Sorry for not posting last night. My dad was hogging the PC again and i was pretty tired and feeling down. Friday was my last day at JIS and i was pretty emotionally drained. I had to leave fat Jeff all my friends, Jeanne and basically everything i had when i was at the school. All the memories and shit. Anyway, i was pretty quiet on the final bus ride back home. I went home to find Angela and Shasha on ICQ. They cheered me up a bit. But i was kinda boring to them cuz i was tired. Anyway sorry for being boring you two. I was just…tired i guess. I called up Jeanne after that and we talked for almost 2 (two) hours i think. Maybe less…maybe even 1 (one) hour…but nonetheless, we found out a whole lot about each other. Some good stuff, some bad stuff. But in the end of the day, even after what i know about her, i still like her. Even more actually. Because no one’s perfect. Not even me.

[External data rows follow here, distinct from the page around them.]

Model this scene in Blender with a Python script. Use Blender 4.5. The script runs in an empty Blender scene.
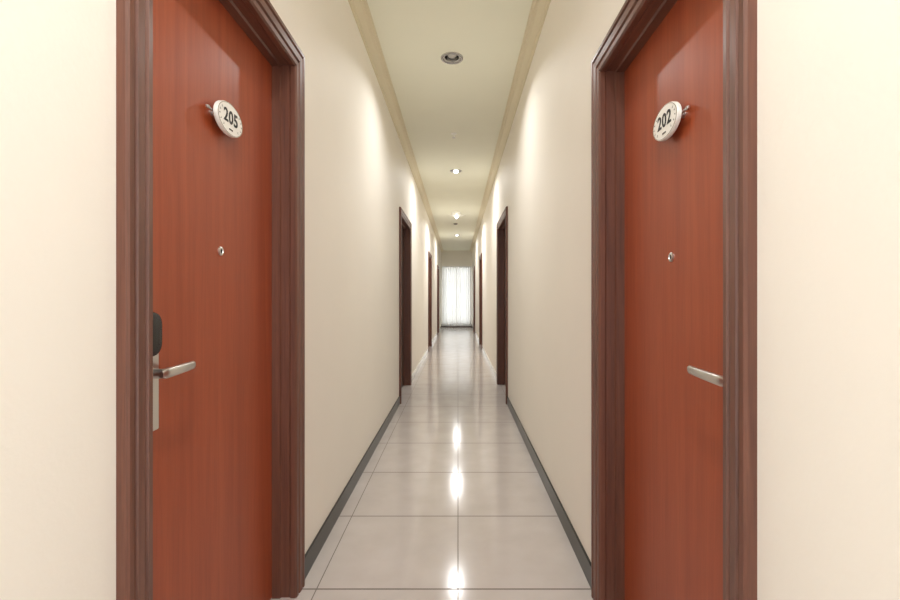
import bpy, bmesh, math
from mathutils import Matrix, Vector
S=bpy.context.scene
S.view_settings.view_transform='Standard'
S.view_settings.look='None'
S.view_settings.exposure=0.9
try:
    S.cycles.max_bounces=14; S.cycles.diffuse_bounces=10
except Exception: pass
XL,XR,H=-0.633,0.534,2.93
Y0,Y1=-1.0,17.25
TW=0.16
def lin(c):
    return tuple(((v/255)/12.92 if v/255<=0.04045 else ((v/255+0.055)/1.055)**2.4) for v in c)+(1,)
# ---------------- materials
def newmat(name):
    m=bpy.data.materials.new(name); m.use_nodes=True
    nt=m.node_tree; return m,nt,nt.nodes['Principled BSDF']
def simple(name,col,rough=0.5,metal=0.0,coat=0,bump=0,bscale=200,var=0.0,vscale=3):
    m,nt,b=newmat(name)
    b.inputs['Roughness'].default_value=rough; b.inputs['Metallic'].default_value=metal
    b.inputs['Coat Weight'].default_value=coat
    tc=nt.nodes.new('ShaderNodeTexCoord')
    n=nt.nodes.new('ShaderNodeTexNoise'); n.inputs['Scale'].default_value=vscale; n.inputs['Detail'].default_value=4
    nt.links.new(tc.outputs['Object'],n.inputs['Vector'])
    r=nt.nodes.new('ShaderNodeValToRGB')
    c=lin(col); r.color_ramp.elements[0].position=.3; r.color_ramp.elements[1].position=.7
    r.color_ramp.elements[0].color=tuple(v*(1-var) for v in c[:3])+(1,); r.color_ramp.elements[1].color=c
    nt.links.new(n.outputs['Fac'],r.inputs['Fac']); nt.links.new(r.outputs['Color'],b.inputs['Base Color'])
    if bump:
        n2=nt.nodes.new('ShaderNodeTexNoise'); n2.inputs['Scale'].default_value=bscale; n2.inputs['Detail'].default_value=3
        nt.links.new(tc.outputs['Object'],n2.inputs['Vector'])
        bp=nt.nodes.new('ShaderNodeBump'); bp.inputs['Strength'].default_value=bump; bp.inputs['Distance'].default_value=0.002
        nt.links.new(n2.outputs['Fac'],bp.inputs['Height']); nt.links.new(bp.outputs['Normal'],b.inputs['Normal'])
    return m
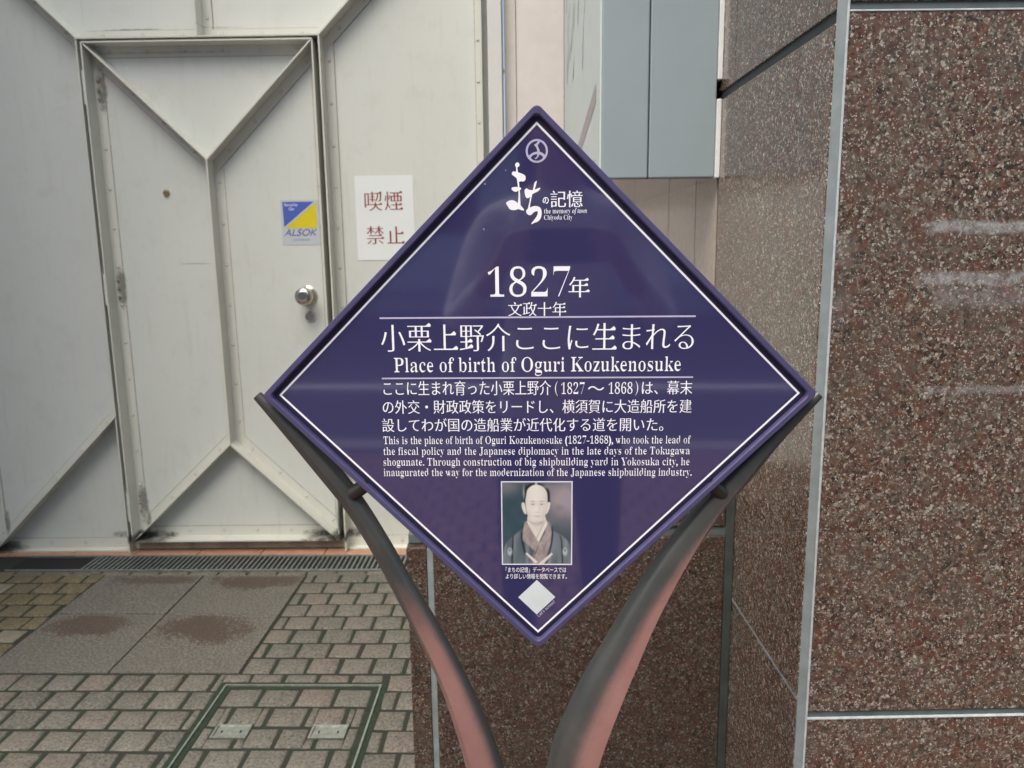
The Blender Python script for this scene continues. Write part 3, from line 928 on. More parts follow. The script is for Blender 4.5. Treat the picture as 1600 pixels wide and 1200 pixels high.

Did you know that if i were to stay on at JIS, i’d probably be going out with her right now? That’s what she said anyway. But seeing that the situation is pretty FUBAR, it’s just not logical to do so…to go out with her i mean. There’s another reason but i don’t wanna say why. I guess you could kinda say that we’re just ‘kinda’ seeing each other but not really going out….does that make sense? It’s just that the situation is so FUBAR, we’re both kinda confused and dunno what to do. Under normal circumstance, we’d probably be going out now. But this isn’t normal. I’ll probably never get to go out with her officially but it would be nice though……even if it were only for 24 hours….kinda like that movie ‘Before Sunrise’ with Ethan Hawke. I liked that movie.
Anyway, Over the past 2 (two) days, i’ve been pouring out my heart and soul to Jeanne on the phone and she kinda has done the same thing too to a certain extent. Due to time constraints, we’re taking it not slow but very fast. You know how normal relationships takes lots of stages to get through before it can truly develop? Well we’re just going full speed ahead through every stage. Hyperspeed. Under normal circumstances, this would be called ‘rushing into things’. But this isn’t a normal circumstance. So it is kinda okay that we do rush things a bit. She’s understands it. I understand it. So it’s all good i guess. Basically i’ve done and said things that i would NEVER EVER do and say normally. I’m just going all out with her. Nothing to lose you know? It’s great that she understands all of this. And i admit it’s all a bit weird for me because i’ve never actually done anything like this but she hasn’t too so this is all new to the both of us. A little excitement in our dull lives like she said. We’re not going out though…i don’t think we’ll ever get to go out and be boyfriend/girlfriend. I’m gonna see her on the weekend and we’re gonna go out and see what happens after that.
I’m actually a bit reluctant to post about all of this on here but then again i’m not really telling much. Basically Jeanne and I aren’t going out. Probably never will but right now…..it’s just really weird. Like we’re stuck in limbo between friendship and going out-ship. Anyway, we talked and got to know each other more. I’m probably gonna call her up more and get to know her even more as the days pass by…before i get to see her next weekend. If things turn out good….it’s good. But if not…..then it’s not. We’ll just have to wait and see.
Anyway after that i got a call from my old friend Tim. She’s actually a girl but her nickname is Tim. Don’t ask why. She’s my good friend from my old school (the one before i went to JIS). No, don’t get any ideas…we’re just very good friends. She called me up and invited me to go out to dinner. Her treat. So we went out….ate and then went back to my place and just hung out in my room. I showed her all my photos and stuff of when i was in JIS.
We just basically talked and caught up on recent events and shit. I sent her home at around 11:30 pm. I took out the car and drove around a bit after that. I hit 200 kph. What a rush. Anyway, i headed back home and what do i see? My dad STILL on the fucking computer since like…7 pm. Anyway, that’s why i’m posting so late. This post pretty much sucks. But hey, i don’t give a fuuuuuuck. I love you all.